Minimart man's case against condo deemed 'hopeless'

Minimart man's case against condo deemed 'hopeless'

A minimart operator who spent five years trying to sue the management of the condo where his store was based has seen his bid dismissed as "hopeless" by the Court of Appeal.

Mr Sambasivam Kunju, 48, ran Nim Minimaart at the Nim Garden condominium in Yio Chu Kang. He first tried to sue its management in 2009, alleging breach of a licence agreement after it failed to extend the lease for an additional year.

The case was first heard in the District Court where it was settled after three days. Mr Sambasivam later appealed to the High Court claiming he was put under pressure to settle the case.

The High Court ordered it to be reheard by the District Court in December 2009. Lasting eight days, this case was also dismissed as the judge ruled there had been no breach of contract. A High Court appeal last year also failed.

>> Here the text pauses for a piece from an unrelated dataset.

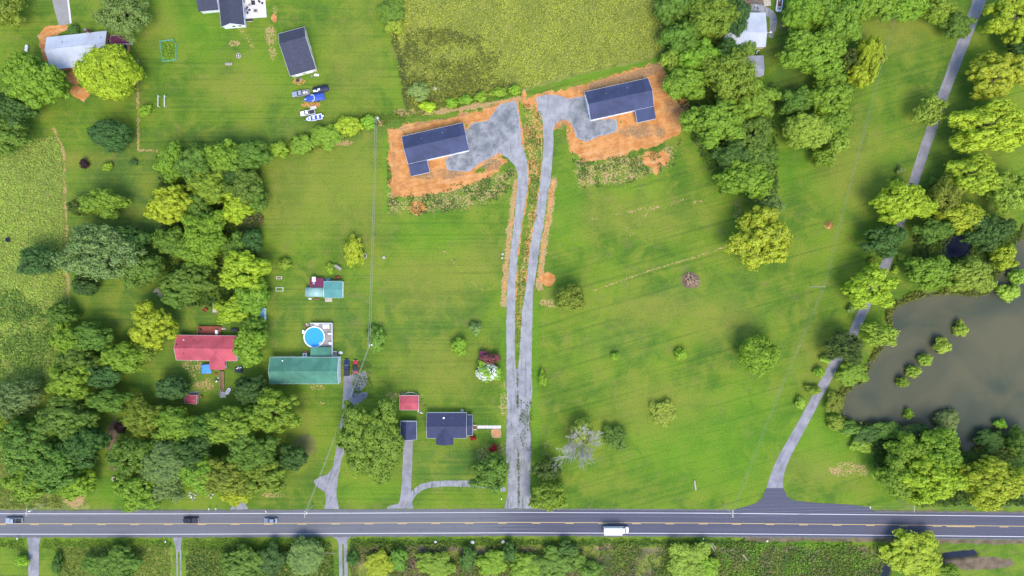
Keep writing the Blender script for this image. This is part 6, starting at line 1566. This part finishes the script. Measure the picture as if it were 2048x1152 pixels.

Mr Sambasivam then missed a deadline to seek permission from the High Court judge to appeal further to the apex court. He applied for a time extension but this was turned down by the High Court.

The Appeal Court has now dismissed his application for a declaration on whether he needed permission or leave to appeal against the High Court's decision. It said he had not adhered to correct procedures and deadlines, and it had no jurisdiction to go around the law to further help him.

In judgment grounds released last week, the Court of Appeal made clear that Mr Sambasivam had ample opportunities to air his claims and was not suffering from "any want of access to justice".

"There was a chameleon-like character to the way the nature of (Mr Sambasivam's) action developed to suit the circumstances," wrote Chief Justice Sundaresh Menon. "Whichever guise this case took, it was evident... that (his) was ultimately a hopeless cause."

The appeal court added that even if it was empowered to extend the time so Mr Sambasivam could take up the case again, "we cannot see that it would have been anything other than one more futile step".

The court said it issued the decision grounds to "clarify any perceived ambiguity in the law and... in the hope that this might help put an end to to this litigation".